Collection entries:
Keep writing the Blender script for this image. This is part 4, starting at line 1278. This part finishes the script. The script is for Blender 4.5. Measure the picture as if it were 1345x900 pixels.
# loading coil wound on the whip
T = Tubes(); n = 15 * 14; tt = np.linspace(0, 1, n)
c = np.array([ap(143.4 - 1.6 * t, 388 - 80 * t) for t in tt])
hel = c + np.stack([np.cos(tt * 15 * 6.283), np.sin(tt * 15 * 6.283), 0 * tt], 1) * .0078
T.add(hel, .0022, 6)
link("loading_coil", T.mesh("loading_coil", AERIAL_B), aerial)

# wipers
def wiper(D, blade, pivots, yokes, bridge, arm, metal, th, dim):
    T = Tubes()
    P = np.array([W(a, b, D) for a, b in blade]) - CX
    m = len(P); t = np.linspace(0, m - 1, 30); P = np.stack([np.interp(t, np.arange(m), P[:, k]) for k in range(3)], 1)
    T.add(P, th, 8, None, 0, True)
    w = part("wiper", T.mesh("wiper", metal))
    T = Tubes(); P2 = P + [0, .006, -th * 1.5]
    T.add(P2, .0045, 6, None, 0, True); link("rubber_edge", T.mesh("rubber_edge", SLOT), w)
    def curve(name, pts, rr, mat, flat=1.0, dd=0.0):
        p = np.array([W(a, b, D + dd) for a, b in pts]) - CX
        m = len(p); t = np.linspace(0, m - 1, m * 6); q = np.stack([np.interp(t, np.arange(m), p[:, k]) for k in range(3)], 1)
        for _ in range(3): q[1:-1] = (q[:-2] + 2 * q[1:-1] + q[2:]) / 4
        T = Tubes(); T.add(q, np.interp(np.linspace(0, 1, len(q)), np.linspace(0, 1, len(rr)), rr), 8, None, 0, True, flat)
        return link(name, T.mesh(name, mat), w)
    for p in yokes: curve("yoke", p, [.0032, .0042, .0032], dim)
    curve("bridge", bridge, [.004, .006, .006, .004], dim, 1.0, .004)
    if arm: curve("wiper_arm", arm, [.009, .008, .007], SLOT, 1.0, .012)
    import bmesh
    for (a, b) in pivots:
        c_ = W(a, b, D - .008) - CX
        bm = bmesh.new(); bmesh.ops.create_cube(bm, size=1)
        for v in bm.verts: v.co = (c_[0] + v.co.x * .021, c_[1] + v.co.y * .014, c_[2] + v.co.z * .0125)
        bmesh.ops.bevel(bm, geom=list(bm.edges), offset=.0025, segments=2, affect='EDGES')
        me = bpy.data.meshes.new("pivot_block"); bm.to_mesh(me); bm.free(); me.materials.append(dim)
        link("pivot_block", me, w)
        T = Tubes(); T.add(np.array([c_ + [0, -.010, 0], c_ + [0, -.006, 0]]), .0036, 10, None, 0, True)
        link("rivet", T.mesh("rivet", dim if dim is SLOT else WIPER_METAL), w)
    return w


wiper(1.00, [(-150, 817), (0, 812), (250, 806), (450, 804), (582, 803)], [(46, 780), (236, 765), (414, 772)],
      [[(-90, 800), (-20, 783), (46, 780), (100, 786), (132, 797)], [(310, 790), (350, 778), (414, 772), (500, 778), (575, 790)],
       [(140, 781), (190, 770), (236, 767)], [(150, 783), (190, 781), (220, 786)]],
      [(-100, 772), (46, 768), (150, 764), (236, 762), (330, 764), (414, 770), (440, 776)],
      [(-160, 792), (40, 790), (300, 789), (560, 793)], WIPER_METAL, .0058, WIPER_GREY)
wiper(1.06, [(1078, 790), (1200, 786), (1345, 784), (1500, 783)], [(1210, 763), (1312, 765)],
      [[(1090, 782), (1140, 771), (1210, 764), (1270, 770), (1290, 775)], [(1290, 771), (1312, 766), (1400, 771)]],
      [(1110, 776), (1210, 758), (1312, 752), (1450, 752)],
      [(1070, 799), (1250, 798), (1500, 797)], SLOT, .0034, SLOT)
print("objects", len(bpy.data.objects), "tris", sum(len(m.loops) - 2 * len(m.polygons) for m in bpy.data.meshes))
* * *
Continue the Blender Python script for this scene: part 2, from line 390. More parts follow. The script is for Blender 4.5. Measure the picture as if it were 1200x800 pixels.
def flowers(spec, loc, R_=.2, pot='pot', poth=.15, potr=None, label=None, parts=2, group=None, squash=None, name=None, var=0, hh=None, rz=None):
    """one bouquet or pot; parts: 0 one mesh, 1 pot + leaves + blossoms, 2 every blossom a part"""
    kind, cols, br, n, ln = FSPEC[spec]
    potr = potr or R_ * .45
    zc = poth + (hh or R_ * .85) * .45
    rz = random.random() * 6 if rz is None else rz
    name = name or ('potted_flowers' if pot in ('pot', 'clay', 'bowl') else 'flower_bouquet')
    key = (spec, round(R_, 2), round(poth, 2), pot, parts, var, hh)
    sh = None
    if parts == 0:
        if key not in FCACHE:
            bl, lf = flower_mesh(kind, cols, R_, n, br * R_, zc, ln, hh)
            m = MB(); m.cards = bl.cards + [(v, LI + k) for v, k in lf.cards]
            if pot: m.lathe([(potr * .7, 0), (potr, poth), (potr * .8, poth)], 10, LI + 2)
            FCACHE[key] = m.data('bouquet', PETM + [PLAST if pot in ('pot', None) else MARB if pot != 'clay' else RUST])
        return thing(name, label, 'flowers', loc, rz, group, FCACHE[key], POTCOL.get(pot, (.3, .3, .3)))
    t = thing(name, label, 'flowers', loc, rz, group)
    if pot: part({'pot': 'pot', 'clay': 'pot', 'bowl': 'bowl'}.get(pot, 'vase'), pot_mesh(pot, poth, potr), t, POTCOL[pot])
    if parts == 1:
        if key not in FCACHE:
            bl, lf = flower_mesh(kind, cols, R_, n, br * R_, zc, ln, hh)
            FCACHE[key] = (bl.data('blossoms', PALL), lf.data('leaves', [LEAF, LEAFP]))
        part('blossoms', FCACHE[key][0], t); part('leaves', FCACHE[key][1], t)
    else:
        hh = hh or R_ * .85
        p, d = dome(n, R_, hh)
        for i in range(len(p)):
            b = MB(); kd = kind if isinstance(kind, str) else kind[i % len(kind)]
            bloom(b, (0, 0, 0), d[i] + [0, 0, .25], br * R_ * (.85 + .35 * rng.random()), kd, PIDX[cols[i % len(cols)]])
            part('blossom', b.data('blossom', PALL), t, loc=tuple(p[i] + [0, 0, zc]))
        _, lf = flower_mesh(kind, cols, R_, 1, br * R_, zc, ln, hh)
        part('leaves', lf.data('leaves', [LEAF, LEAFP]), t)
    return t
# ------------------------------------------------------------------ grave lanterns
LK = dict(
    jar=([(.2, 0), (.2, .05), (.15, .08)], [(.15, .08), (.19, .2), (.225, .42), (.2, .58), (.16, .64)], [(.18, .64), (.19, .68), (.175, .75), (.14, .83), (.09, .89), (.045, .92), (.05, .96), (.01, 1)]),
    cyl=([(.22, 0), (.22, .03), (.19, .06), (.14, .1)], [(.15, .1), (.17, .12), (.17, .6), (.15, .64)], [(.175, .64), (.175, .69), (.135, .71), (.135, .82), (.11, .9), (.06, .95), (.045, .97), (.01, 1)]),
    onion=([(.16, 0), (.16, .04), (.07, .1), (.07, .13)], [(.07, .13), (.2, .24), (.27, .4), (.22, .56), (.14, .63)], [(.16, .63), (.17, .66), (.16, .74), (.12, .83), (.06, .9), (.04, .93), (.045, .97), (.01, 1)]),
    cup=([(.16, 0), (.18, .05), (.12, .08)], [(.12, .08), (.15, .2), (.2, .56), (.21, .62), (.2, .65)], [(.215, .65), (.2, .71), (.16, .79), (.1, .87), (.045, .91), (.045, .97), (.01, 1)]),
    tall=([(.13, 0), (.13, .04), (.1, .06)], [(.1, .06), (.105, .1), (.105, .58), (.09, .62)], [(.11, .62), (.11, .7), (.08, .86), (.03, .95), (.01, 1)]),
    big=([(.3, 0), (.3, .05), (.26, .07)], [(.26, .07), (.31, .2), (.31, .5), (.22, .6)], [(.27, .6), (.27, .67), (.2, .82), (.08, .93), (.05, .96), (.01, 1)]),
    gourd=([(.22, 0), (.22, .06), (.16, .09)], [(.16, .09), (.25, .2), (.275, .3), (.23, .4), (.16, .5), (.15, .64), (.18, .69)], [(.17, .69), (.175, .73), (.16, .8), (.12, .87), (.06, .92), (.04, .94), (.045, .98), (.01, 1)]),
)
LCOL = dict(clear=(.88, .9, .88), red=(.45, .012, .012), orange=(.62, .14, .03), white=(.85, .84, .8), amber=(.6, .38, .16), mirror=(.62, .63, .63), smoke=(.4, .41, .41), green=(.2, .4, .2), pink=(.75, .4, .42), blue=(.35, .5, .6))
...
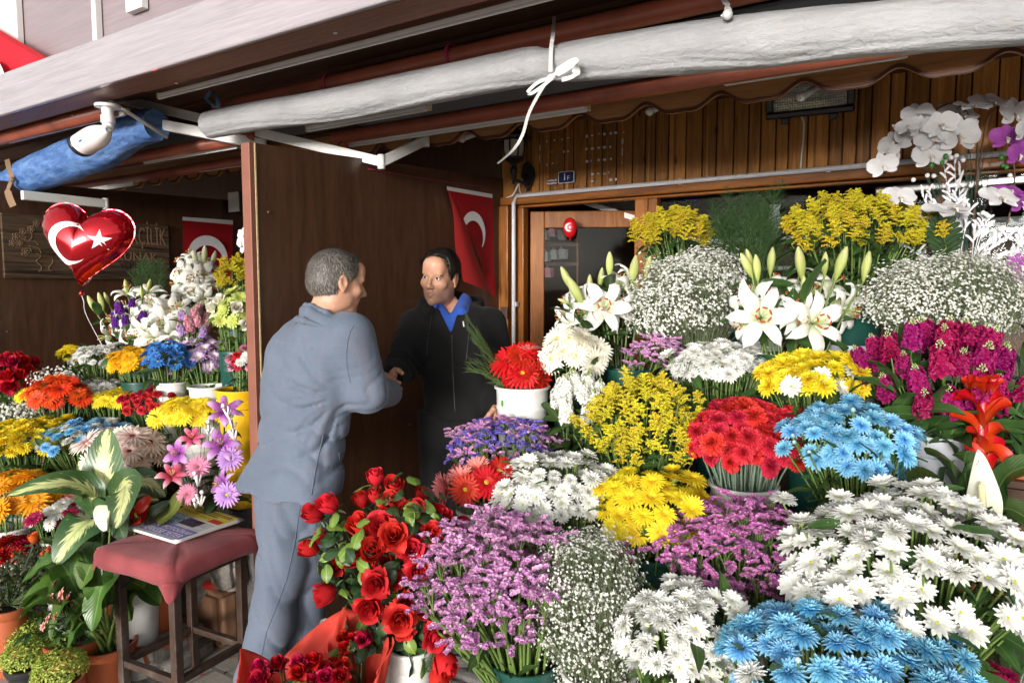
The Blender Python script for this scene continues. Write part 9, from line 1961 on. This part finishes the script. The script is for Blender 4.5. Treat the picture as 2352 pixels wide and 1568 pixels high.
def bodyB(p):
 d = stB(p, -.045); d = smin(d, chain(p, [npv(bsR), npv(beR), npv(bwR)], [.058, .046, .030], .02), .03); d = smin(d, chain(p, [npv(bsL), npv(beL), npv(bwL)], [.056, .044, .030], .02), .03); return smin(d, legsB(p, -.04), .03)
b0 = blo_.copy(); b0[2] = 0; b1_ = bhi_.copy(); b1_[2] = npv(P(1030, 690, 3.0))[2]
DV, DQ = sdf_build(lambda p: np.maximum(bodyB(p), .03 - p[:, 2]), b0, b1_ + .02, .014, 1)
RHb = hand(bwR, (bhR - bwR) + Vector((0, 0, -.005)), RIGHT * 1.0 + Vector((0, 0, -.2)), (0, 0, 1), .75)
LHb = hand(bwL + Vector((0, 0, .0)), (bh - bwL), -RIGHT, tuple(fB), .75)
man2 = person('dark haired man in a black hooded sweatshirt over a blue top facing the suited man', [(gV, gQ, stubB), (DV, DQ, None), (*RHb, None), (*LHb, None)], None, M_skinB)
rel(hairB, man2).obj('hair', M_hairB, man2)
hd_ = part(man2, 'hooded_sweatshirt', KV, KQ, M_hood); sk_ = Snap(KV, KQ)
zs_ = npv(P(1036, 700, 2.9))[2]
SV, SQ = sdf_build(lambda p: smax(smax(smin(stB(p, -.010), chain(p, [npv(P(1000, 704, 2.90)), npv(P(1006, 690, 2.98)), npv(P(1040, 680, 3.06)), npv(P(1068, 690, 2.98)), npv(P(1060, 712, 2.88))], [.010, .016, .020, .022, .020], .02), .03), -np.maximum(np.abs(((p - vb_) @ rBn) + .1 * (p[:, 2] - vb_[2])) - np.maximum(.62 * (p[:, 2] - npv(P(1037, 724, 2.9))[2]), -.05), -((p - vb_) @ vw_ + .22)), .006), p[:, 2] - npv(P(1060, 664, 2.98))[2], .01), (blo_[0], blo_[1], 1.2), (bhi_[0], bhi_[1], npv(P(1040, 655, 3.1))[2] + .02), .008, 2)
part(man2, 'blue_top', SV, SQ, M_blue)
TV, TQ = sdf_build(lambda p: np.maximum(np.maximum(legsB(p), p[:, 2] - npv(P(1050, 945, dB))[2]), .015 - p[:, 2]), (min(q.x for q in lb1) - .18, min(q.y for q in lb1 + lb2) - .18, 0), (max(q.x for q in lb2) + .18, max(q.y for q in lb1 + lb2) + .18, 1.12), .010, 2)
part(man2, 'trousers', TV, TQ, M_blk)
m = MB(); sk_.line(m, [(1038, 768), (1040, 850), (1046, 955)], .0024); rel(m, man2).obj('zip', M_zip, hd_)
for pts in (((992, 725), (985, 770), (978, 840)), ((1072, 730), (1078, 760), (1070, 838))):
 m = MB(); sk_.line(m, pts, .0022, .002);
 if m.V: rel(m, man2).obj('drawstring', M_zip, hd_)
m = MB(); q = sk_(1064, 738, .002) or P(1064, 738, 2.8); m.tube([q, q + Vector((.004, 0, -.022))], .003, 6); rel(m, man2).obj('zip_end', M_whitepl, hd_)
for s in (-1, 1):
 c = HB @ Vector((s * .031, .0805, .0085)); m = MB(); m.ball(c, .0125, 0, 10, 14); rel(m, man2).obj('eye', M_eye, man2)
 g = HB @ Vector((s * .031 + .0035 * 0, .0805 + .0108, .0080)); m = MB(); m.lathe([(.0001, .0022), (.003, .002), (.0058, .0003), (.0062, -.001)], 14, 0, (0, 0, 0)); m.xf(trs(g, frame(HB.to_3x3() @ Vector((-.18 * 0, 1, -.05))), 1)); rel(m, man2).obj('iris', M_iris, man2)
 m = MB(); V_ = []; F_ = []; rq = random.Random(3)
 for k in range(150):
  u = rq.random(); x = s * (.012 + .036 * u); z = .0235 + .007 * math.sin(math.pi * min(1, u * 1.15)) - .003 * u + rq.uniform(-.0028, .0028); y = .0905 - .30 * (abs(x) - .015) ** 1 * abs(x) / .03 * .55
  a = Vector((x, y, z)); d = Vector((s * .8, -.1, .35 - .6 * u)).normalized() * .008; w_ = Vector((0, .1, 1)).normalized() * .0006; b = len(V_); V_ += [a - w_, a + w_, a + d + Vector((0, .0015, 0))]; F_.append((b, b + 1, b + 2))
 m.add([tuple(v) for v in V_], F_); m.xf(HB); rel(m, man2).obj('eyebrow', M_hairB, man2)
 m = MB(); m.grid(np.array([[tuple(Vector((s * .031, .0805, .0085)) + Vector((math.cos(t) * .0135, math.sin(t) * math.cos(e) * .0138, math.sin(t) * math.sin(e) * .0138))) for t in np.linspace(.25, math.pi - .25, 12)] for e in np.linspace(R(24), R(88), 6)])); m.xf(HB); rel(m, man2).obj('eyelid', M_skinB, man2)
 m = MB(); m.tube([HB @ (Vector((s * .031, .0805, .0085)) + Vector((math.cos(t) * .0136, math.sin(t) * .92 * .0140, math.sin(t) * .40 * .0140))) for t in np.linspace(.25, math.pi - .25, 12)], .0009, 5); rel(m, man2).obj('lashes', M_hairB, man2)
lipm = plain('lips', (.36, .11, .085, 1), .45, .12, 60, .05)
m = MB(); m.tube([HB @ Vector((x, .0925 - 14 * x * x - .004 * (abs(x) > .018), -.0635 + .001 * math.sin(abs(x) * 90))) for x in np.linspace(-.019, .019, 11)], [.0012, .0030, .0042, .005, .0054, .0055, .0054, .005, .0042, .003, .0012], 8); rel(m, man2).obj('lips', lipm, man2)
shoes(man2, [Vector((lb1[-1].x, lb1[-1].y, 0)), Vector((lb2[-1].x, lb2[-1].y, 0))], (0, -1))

OBJECTIVE → Identify each line in the records above that contains the word "Python", and copy it out in full.

ANSWER TO THIS EXERCISE →
Continue the Blender Python script for this scene: part 2, from line 390. More parts follow. The script is for Blender 4.5. Measure the picture as if it were 1200x800 pixels.
The Blender Python script for this scene continues. Write part 9, from line 1961 on. This part finishes the script. The script is for Blender 4.5. Treat the picture as 2352 pixels wide and 1568 pixels high.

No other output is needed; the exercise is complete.